Jean woke me up in the morning when the early-rising French photographers and Bedouin camel hawkers started to filter into the ruin and wander right under our illegal campsite. We packed our things and got our first real look at Palmyra. The oasis greened the eastern horizon, an the sun bloomed gold in the hazy sky. We followed the columned street until the flagstones vanished into dust, and then scrabbled across a wasteland of foundations and pits. At the end we found a palace of the governor, converted by Diocletian to a temple of the army barracks, when Palmyra became a bastion against the Parthians. Stairs led up through the backdrop of the ruin, abutting a hill near the city's perimeter, to the top of it, and a view of the hazy sunrise and the long sprawl of stone.
South and west of the palace, a wide wadi of dunes and thickets passed between two rows of hills supporting the towers of Roman tombs. We followed a path between them, and looked inside at the pigeonholes that once held Roman funeral masks and the ashes of citizens. Near the end we turned back. Two children hailed us from a hill. One carried a table on his head, and his sister a basket full of one-string violins. “You want buy?” they asked. Jean and I saw the innards of the Temple of Bhaal, the ruins of its carvings devoted to an Arab god like Zeus, and then turned back into the city for a tea.
“That stand down there serves the best falafel,” said a man when we asked him. “I go there every morning. You are from America? I do not mind, as long as you did not elect George Bush. Obama!” The falafel stand served its wraps with pickled turnips and pressed them in a grill. We ate till full and boarded a sweltering microbus destined for Homs.

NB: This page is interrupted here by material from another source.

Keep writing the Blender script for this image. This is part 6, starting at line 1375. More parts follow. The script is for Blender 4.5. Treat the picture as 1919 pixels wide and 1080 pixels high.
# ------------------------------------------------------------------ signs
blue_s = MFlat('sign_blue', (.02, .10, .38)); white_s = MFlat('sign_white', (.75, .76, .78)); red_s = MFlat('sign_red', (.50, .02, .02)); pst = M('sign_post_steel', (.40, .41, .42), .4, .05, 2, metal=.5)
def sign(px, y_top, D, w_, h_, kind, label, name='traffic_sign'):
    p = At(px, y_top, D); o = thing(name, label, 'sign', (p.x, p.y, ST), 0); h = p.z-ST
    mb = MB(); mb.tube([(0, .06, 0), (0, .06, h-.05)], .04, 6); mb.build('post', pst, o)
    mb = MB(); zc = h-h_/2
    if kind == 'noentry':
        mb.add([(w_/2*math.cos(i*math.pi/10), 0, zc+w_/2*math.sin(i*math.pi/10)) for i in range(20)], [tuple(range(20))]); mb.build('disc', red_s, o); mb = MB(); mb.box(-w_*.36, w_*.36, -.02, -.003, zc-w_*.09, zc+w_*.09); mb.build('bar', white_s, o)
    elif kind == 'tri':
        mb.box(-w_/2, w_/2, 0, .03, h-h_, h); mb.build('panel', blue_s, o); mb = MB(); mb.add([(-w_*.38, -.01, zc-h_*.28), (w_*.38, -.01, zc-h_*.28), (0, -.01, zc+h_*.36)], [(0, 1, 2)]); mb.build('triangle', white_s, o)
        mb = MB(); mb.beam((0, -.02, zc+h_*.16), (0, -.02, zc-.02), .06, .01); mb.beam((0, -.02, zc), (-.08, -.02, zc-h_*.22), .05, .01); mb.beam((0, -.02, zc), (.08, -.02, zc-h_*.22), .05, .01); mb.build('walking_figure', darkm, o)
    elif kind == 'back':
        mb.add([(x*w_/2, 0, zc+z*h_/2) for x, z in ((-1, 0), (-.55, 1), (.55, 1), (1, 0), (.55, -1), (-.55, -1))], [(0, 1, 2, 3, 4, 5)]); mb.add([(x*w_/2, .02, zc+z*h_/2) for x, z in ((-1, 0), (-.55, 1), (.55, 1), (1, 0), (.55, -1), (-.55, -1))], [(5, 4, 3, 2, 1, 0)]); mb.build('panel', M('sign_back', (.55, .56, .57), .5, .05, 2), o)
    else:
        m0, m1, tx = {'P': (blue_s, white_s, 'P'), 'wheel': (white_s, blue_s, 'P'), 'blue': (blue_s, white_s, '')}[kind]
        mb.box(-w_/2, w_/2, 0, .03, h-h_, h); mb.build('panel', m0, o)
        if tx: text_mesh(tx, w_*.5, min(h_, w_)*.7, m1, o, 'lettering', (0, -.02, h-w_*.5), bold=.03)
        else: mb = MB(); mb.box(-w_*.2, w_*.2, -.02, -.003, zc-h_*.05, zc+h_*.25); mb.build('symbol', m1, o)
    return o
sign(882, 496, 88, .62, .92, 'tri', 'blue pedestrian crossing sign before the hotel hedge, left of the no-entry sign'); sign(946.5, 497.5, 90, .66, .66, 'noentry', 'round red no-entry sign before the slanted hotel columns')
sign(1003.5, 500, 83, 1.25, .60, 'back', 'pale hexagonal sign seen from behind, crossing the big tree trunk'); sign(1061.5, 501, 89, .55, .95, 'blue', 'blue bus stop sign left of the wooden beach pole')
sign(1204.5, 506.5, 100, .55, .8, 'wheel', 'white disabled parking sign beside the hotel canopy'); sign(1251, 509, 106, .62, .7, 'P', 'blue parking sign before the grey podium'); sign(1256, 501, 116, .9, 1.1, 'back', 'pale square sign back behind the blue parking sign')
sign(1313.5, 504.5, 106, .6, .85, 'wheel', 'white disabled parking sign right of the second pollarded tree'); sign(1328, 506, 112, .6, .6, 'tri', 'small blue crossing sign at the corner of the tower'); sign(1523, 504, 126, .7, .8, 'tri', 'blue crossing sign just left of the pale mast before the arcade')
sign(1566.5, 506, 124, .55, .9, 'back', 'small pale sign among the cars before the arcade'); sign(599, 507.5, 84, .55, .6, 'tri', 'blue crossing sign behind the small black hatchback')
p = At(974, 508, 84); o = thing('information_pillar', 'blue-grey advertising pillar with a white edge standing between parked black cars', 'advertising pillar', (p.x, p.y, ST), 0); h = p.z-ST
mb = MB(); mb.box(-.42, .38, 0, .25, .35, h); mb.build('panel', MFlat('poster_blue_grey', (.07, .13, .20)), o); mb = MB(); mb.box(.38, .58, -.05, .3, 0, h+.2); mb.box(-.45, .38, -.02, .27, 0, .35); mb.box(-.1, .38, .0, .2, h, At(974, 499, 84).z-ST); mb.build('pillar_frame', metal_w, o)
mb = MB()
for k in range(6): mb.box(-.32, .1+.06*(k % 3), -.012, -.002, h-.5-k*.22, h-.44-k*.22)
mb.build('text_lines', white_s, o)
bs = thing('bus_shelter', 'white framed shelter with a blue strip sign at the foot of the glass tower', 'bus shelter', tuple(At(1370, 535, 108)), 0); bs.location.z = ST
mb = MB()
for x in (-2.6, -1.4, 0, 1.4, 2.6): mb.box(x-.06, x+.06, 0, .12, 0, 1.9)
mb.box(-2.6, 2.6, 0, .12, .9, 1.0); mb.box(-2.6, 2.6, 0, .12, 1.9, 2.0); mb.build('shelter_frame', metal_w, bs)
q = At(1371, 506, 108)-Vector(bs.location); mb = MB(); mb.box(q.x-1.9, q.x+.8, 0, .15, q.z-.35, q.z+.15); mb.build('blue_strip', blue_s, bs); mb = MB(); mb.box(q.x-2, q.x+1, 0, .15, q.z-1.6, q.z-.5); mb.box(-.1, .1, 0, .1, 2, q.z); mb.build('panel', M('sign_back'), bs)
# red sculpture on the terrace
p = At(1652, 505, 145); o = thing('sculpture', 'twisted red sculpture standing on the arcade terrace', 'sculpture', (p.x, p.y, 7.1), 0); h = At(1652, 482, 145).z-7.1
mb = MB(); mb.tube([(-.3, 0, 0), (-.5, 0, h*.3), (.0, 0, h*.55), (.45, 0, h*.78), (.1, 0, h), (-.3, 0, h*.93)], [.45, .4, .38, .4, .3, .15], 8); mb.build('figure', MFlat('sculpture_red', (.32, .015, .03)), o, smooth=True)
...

The bus was full except one seat when it took off out the parking lot, but two big soldiers stopped us from a pickup truck. The boisterous driver got out and slammed the door open for them. He pointed one soldier to the seat, and the soldier obliged him. For the other, he slapped a bucket wedged in the corner, in a sliver of room too small for a child. The soldier got a horrified look on his face, but what could he do? He sat there, half-hanging out the window, legs intertwined with those of his comrade-at-arms, and watched as my snoozing head drooped and shifted like a metronome with the roll of the bus.